If that’s the Tacx Satori, it is a ‘rolling road’ for a bicycle. Magnets are moved in and out to adjust the amount of braking on the flywheel and roller. A cable with a lever on the end is used to adjust the magnets to raise or lower its turning resistance.
Each resistance setting has a curve of Watts vs Speed, so can simulate different Cd bikes and road gradients.
To make the roller and flywheel simulate a road traveling at 20 mph, the rear wheel of the bicycle under test must push the roller round. The roller on this Turbo is not driven by an electric motor.
It is up to the bike’s rider to make the bike’s rear wheel rotate to the required speed. When the bike’s rear wheel is rotating the turbo’s roller at a speed to simulate 20 mph roadspeed, the rider can ‘look up’ on the graph in the owner’s manual to ascertain how much power he/she is putting into the rear tyre.

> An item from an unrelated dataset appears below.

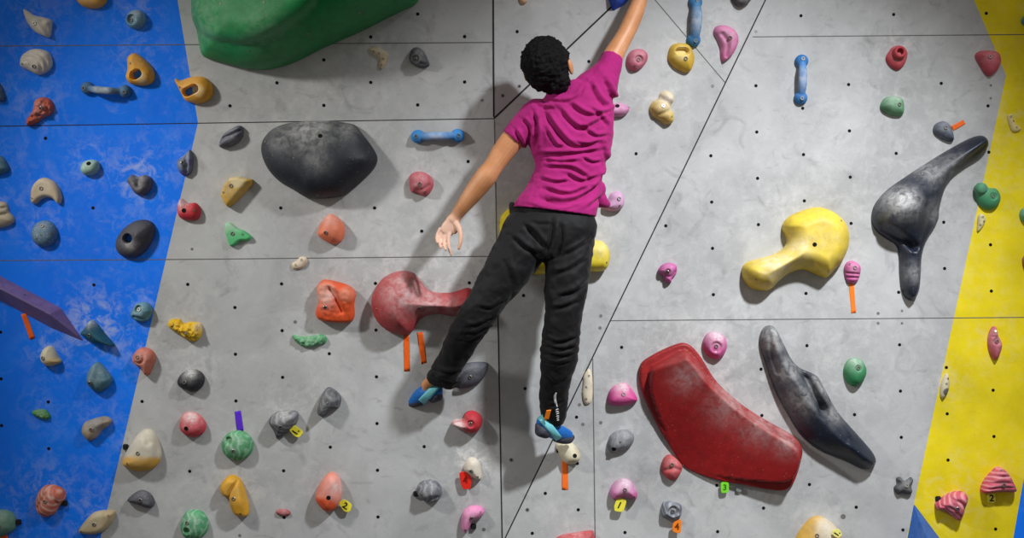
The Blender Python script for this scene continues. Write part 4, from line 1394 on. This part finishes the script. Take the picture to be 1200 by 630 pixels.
hy = hinge_y
sL = lambda y: 579.5 + (y - 137) * 8.5 / 493.0
apex = (588.6, 637.0)
wl = build_wall('wall_left', [
    (PL_L, [(-330, hy(-330)), (232, hy(232)), (blue_x(BOTY), BOTY), (-330, BOTY)], 1),
    (PL_L, [(232, hy(232)), (579, 138.5), (apex[0], apex[1]), (588.6, BOTY), (blue_x(BOTY), BOTY)], 0),
    (PL_L2, [(-330, hy(-330)), (-330, TOPY), (176, TOPY), (208, 0), (232, hy(232))], 1),
    (PL_L2, [(232, hy(232)), (208, 0), (176, TOPY), (577, TOPY), (579, 138.5)], 0)],
    [(PL_L, [(-330, hy(-330) + .4), (579, 138.9)], 1.0, 3), (PL_L, [(-330, 307.3), (230, 303.6), (582, 300)], 1.0, 5), (PL_L2, [(-330, 56.3), (578, 49.6)], 1.0, 5), ],
    dots_l, rings_l)
wm = build_wall('wall_middle', [
    (PL_M, [(579, 138.5), (725, 0), (725 + 224, TOPY), (897 + 101.7, TOPY), (897, 0), apex], 0),
    (PL_T, [(579, 138.5), (577, TOPY), (725 + 224, TOPY), (725, 0)], 0)],
    [(PL_M, [(579.2, 139), (582.2, 300)], 1.0, 5), (PL_M, [(582.2, 300), (588.6, 637)], 1.5, 3), (PL_L, [(588.6, 637), (588.6, BOTY)], 1.5, 3), (PL_T, [(578.6, 137), (577, TOPY)], 1.9, 3), (PL_M, [(579, 138.5), (725, 0), (949, TOPY)], 2.0, 3),
     (PL_M, [(588.6, 637), (897, 0), (998, TOPY)], 1.6, 3), (PL_M, [(755, -15), (850, 97)], 1.0, 5)], dots_m, rings_m)
wr = build_wall('wall_right', [
    (PL_R, [(897 + 101.7, TOPY), (1055, TOPY), (1141.5, 0), (1179, 88), (1003.3, BOTY), (588.6, BOTY), apex, (897, 0)], 0),
    (PL_R, [(1055, TOPY), (1340, TOPY), (1298, 0), (1228, 400), (1139, BOTY), (1003.3, BOTY), (1179, 88), (1141.5, 0)], 2),
    (PL_R, [(1340, TOPY), (1530, TOPY), (1530, BOTY), (1139, BOTY), (1228, 400), (1298, 0)], 1)],
    [(PL_R, [(882, 43.2), (1530, 37.5)], 1.0, 5), (PL_R, [(716, 375.5), (1530, 369)], 1.0, 5), (PL_R, [(694.6, 420), (697.5, 640)], 1.2, 5)], dots_r, rings_r)

fl = bmesh.new()
bmesh.ops.create_cube(fl, size=1)
bmesh.ops.scale(fl, vec=(8, 7, .3), verts=fl.verts)
bmesh.ops.translate(fl, vec=(0, -3.3, -.13), verts=fl.verts)
fm = bpy.data.meshes.new('floor')
fl.to_mesh(fm)
fl.free()
f_o = link('floor', fm, mat_plain('crash_mat', (92, 94, 98), .8, 0, .3, 8, .15, .1), smooth=False)
f_o['kind'] = 'structure'

# ================================================================== LIGHT
w = bpy.data.worlds.new('world')
SC.world = w
w.use_nodes = True
w.node_tree.nodes['Background'].inputs[0].default_value = WORLD_C
w.node_tree.nodes['Background'].inputs[1].default_value = WORLD_S


def spot(name, loc, target, half, power, col=(1, 1, 1)):
    d = bpy.data.lights.new(name, 'SPOT')
    d.spot_size = half * 2
    d.spot_blend = 1.0
    d.shadow_soft_size = .14
    d.energy = power
    d.color = col
    o = bpy.data.objects.new(name, d)
    COL.objects.link(o)
    o.location = loc
    o.rotation_euler = (Vector(target) - Vector(loc)).to_track_quat('-Z', 'Y').to_euler()
    return o


for nm, L in LIGHTS.items():
    spot(nm, *L)
# ================================================================== CLIMBER
me_scale = lambda y: FX / (y - CAM.y)


def mat_skin():
    m, nt, b = new_mat('skin')
    tc = nd(nt, 'ShaderNodeTexCoord').outputs['Object']
    n = noise_tex(nt, tc, 14, 4)
    col = mixc(nt, ramp(nt, n, .3, .7), lin((186, 124, 80)), lin((208, 148, 104)))
    # chalked, pinker palm
    ck = attr(nt, 'chalk')
    col = mixc(nt, ck, col, lin((232, 196, 178)))
    nt.links.new(col, b.inputs['Base Color'])
    b.inputs['Roughness'].default_value = .5
    b.inputs['Subsurface Weight'].default_value = .08
    b.inputs['Subsurface Radius'].default_value = (.01, .004, .002)
    bump(nt, b, noise_tex(nt, tc, 220, 4), .15, .001)
    return m


def mat_cloth(name, c, c2, rough, weave, sheen=0.0):
    m, nt, b = new_mat(name)
    tc = nd(nt, 'ShaderNodeTexCoord').outputs['Object']
    n = noise_tex(nt, tc, 10, 5, .6)
    nt.links.new(mixc(nt, ramp(nt, n, .3, .7), lin(c), lin(c2)), b.inputs['Base Color'])
    b.inputs['Roughness'].default_value = rough
    b.inputs['Specular IOR Level'].default_value = .25
    b.inputs['Sheen Weight'].default_value = sheen
    bump(nt, b, noise_tex(nt, tc, weave, 3), .2, .001)
    return m


climber = thing('person', 'person in magenta T-shirt and black trousers climbing with back to camera, right arm reaching up', 'person',
                Matrix.Translation(PT(652, 250, -.33)))
INV = climber.matrix_world.inverted()


def child(name, me, mat, label=None, parent=None, smooth=True):
    o = link(name, me, mat, smooth=smooth)
    o.parent = parent or climber
    if parent is None:
        me.transform(INV)
    if label:
        o['label'] = label
    return o


# ---- body (one continuous skin)
s = Soup()
# torso and neck under the shirt
def tsec(px, py, y, ax, ay, T, k=1.0):
    sc = me_scale(y)
    A = Vector((ax, 0, -ay)) * (k / sc)
    up = Vector((A.z, 0, -A.x)).normalized() * -1
    return (PT(px, py, y), A, Vector((0, 1, 0)) * (T * k))


TORSO = [(650, 248, -.33, 48.5, 6, .128), (654, 237, -.33, 47, 5, .121), (660, 222, -.33, 44, 2, .108), (669, 195, -.325, 42.5, -2, .11), (670, 168, -.32, 48, -8, .118),
         (668, 143, -.32, 51, -18, .118), (666, 122, -.32, 45, -22, .098), (661, 108, -.325, 27, -14, .07), (657, 101, -.33, 17, -7, .055)]
s.loft([tsec(*q, k=.86) for q in TORSO[:-1]], power=2.3)
s.limb([(662, 122, -.32, 15, .055), (655, 108, -.335, 14.5, .055), (648, 92, -.35, 14, .058)])
# head, tipped back to look up the wall
HC = PT(642, 79, -.37)
tilt = Matrix.Rotation(math.radians(-20), 3, 'Z') @ Matrix.Rotation(math.radians(22), 3, 'X') @ Matrix.Rotation(math.radians(-6), 3, 'Y')
hx, hyv, hz = tilt @ Vector((1, 0, 0)), tilt @ Vector((0, 1, 0)), tilt @ Vector((0, 0, 1))


def hp(x, y, z):
    return HC + hx * x + hyv * y + hz * z


s.ellipsoid(hp(0, -.005, .012), hx * .088, hyv * .100, hz * .105)
s.ellipsoid(hp(0, .035, -.055), hx * .064, hyv * .066, hz * .066)
s.ellipsoid(hp(0, .078, -.095), hx * .030, hyv * .026, hz * .022)      # chin
s.loft([(hp(0, .088, .020), hx * .009, hz * .008), (hp(0, .104, -.010), hx * .011, hz * .010), (hp(0, .116, -.030), hx * .017, hz * .011), (hp(0, .098, -.040), hx * .015, hz * .008)], n=12)   # nose
s.ellipsoid(hp(0, .096, -.060), hx * .024, hyv * .010, hz * .006)      # lips
s.ellipsoid(hp(0, .094, -.070), hx * .022, hyv * .010, hz * .007)
for sg in (-1, 1):                                                     # brows, cheeks, ears
    s.ellipsoid(hp(sg * .035, .086, .030), hx * .022, hyv * .010, hz * .007)
    s.ellipsoid(hp(sg * .042, .070, -.025), hx * .022, hyv * .02, hz * .02)
    s.ellipsoid(hp(sg * .096, -.004, -.012), hx * .010, hyv * .018, hz * .032)
    s.ellipsoid(hp(sg * .093, .004, -.030), hx * .008, hyv * .010, hz * .016)
# left arm (hanging), right arm (raised)
s.limb([(632, 139, -.32, 15, .05), (618, 149, -.32, 13.5, .046), (602, 162, -.325, 14, .046), (588, 180, -.33, 13, .043), (578, 195, -.335, 11.6, .041), (570, 206, -.338, 12.7, .045),
        (560, 219, -.33, 12.0, .040), (550, 232, -.32, 10.2, .035), (541, 244, -.31, 8.2, .028), (534.5, 253, -.30, 7.0, .022), (531, 258, -.30, 7.4, .021)])
s.limb([(690, 120, -.32, 18, .05), (705, 96, -.31, 14.5, .046), (714, 75, -.29, 13, .045), (721, 61, -.275, 11.8, .043), (728.5, 48, -.26, 10.6, .041), (734.5, 37, -.245, 10.2, .041),
        (740, 25, -.23, 10.4, .039), (745.5, 12, -.21, 9.8, .036), (751, -3, -.19, 8.3, .030), (755, -16, -.17, 6.9, .023), (756.5, -23, -.165, 6.8, .021)])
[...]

There is a ‘transmission loss’ factor on all bicycles, about 3% for a race bike, so if 200 Watts is at the rear tyre, 206 Watts is at the cranks. This is the major drawback with turbo trainers. Bicycle owners don’t know the transmission loss of their bikes. It could be 2 – 15% depending upon lubrication and wear.
The parameters that change when the cyclist changes gear while maintaining a 20 mph simulated roadspeed are crank speed and applied torque on the crankshaft. NOT power.
When a low gear is used, the perception is that it is difficult to maintain due to the cyclist ‘spinning out’ with lower pedal pressure. When a high gear is used, the perception is that it is difficult due to mashing and high pedal pressure.
When an appropriate gear is used so cadence suits the rider’s muscle type, he/she is in the Goldilocks zone.
To not have ‘aching legs’ after a turbo session could be due to one of three things. Speed sensor is faulty. Resistance actuator is faulty. Human error.